Since mainland stocks bounced back on May 11, the gauge of small-caps on the Shenzhen exchange has risen as much as 6.2 per cent, beating the 3.4 per cent gain on the Shanghai Composite Index of larger companies.
Still, the outperformance is not enough to reverse the bearish views of analysts from Bocom International Holdings and Haitong Securities, who say the board is still outside the safety margin for investors.
“ChiNext is still not a buy. Valuations are expensive,” said Hong Hao, head of research at Bocom International, the Hong Kong-based brokerage unit of Bank of Communications. Hong, who correctly predicted the boom-to-bust of mainland stocks in 2015, said the ChiNext index may decline about 16 per cent from current levels as the rebound is likely to prove to be short-lived.
Mutual fund managers trimmed their holdings in ChiNext companies in the first quarter, as valuations were three times more expensive than the Shanghai Composite even after the small-cap gauge remains 56 per cent down from its 2015 peak. The stretched valuations of smaller firms have prompted investors to seek safe havens in cheaper and larger companies with stable earnings growth, with shares of liquor giant Kweichow Moutai and home-appliance maker Gree Electric Appliances reaching record highs this year.
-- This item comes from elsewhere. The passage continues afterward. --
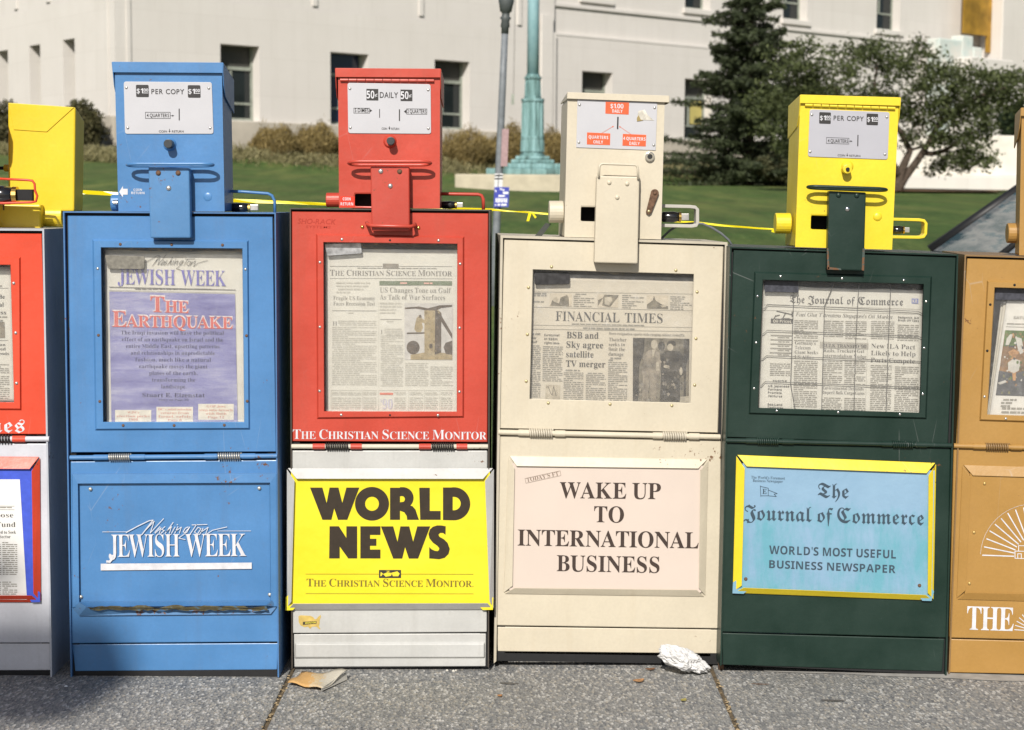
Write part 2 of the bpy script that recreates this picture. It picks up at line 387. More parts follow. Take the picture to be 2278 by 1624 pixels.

The probability of positive returns from ChiNext stocks over the next year is almost half that of buying shares on the Shanghai Composite, according to Xun Yugen, a strategist at Haitong Securities, who based his argument on the median price-to-earnings ratios of the two boards.
The ChiNext index is valued at about 63 times the median PE ratio, well above the 40 threshold considered as the safety margin, while the Shanghai Composite is close to the multiple of 30 times which is perceived as the dividing line between safe and risky, Xun said in a research note.
The ChiNext board has been falling out of favour among investors after the stocks led a crash in mainland equities in 2015 following the regulatory clampdown on margin trading funded by illegal non-brokerage institutions. Trading has been lacklustre since then, with daily turnover down almost 70 per cent from the all-time highs in 2015.
The recent rally appears to be driven more by technical factors than fundamentals, as it followed the index’s decline to a level lower than the nadir in 2015, prompting some buyers to believe the market was over-sold and would see a quick rebound.
A true and sizeable rebound in ChiNext stocks may come in the third quarter, when the ruling Communist Party reshuffles the top leadership in its plenary congress and the pace of financial deleveraging moderates further, according to Chen Li, a strategist at Credit Suisse Group.